It’s not clear whether the old Chinese adage, ‘May you live in interesting times’, is a curse or a benediction but, either way, an interesting year lies ahead for West Belfast.

Readers can certainly expect to be buffeted by the headwinds of a turbulent economy over the next 12 months as there’s little sign of respite and little sign that either government in Dublin or London has the faintest idea of how to turn things round; the masters of the two ships of state have simply tied themselves to the wheel until the weather eases.

Jobless levels seem certain to rise –  with our West Belfast youth, as ever, being disproportionately affected – as more companies up sticks and move off-shore or simply decide to pull down the shutters for good.

In some ways, crippling unemployment levels are nothing new to West Belfast –  they were bequeathed to this community by partition and were as much to do with religious discrimination as with the economic climate.

Nevertheless, it was to be hoped that with a raft of fair employment laws, the demise of the old, unionist-only smokestack industries, and the emergence of highly-educated generations of nationalists, joblessness would be consigned to history. Or at the very least that that process would have got under way.

That’s clearly not the case, however. It’s not just that the global economic turmoil has wreaked havoc with the job prospects of our young, but West Belfast has also been failed by successive administrations (in which nationalists of all stripes were strongly represented) since the ceasefires of 1994. Indeed, while jobs and opportunity continued to be directed to the historically prosperous East and South of the city throughout the past decade, West Belfast  lost out to this double whammy of economic recession and a dearth of investment.

There are signs, however, that the tide is turning.
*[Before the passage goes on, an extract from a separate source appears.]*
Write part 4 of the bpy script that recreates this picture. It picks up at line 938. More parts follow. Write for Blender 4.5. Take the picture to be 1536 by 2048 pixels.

The £80m Casement Park development, if managed to promote maximum local employment and local procurement, could turn out to be an economic game-changer for West Belfast. At a time when many construction workers are being forced to choose exile over unemployment, the new Casement stadium could provide hundreds of jobs and spark additional investment in, for example, a hotel or a new Andersonstown Leisure Centre.

Again, plans for an innovation centre at the Springfield peaceline where Mackie’s engineering works (with its 98 per cent unionist workforce) once stood give similar cause for optimism.

What is clear is that the solution to our economic woes, if it is to come, will most likely come from within this ebullient community.

The West Belfast Taxi Association, providing over 200 jobs and now in its fifth decade, is just one example of what can be achieved when ordinary people put their shoulder to the wheel. An Chultúrlann, Belfast’s most successful cultural centre in a city where Irish – until this Christmas at City Hall – was deemed an invisible language, is another shining beacon of the new West Belfast.

We have no doubt that in a shared, peaceful Belfast, other equally inspirational projects can blossom and prosper.

All it requires, as we start another interesting  year, is for West Belfast to be given a fair crack of the whip.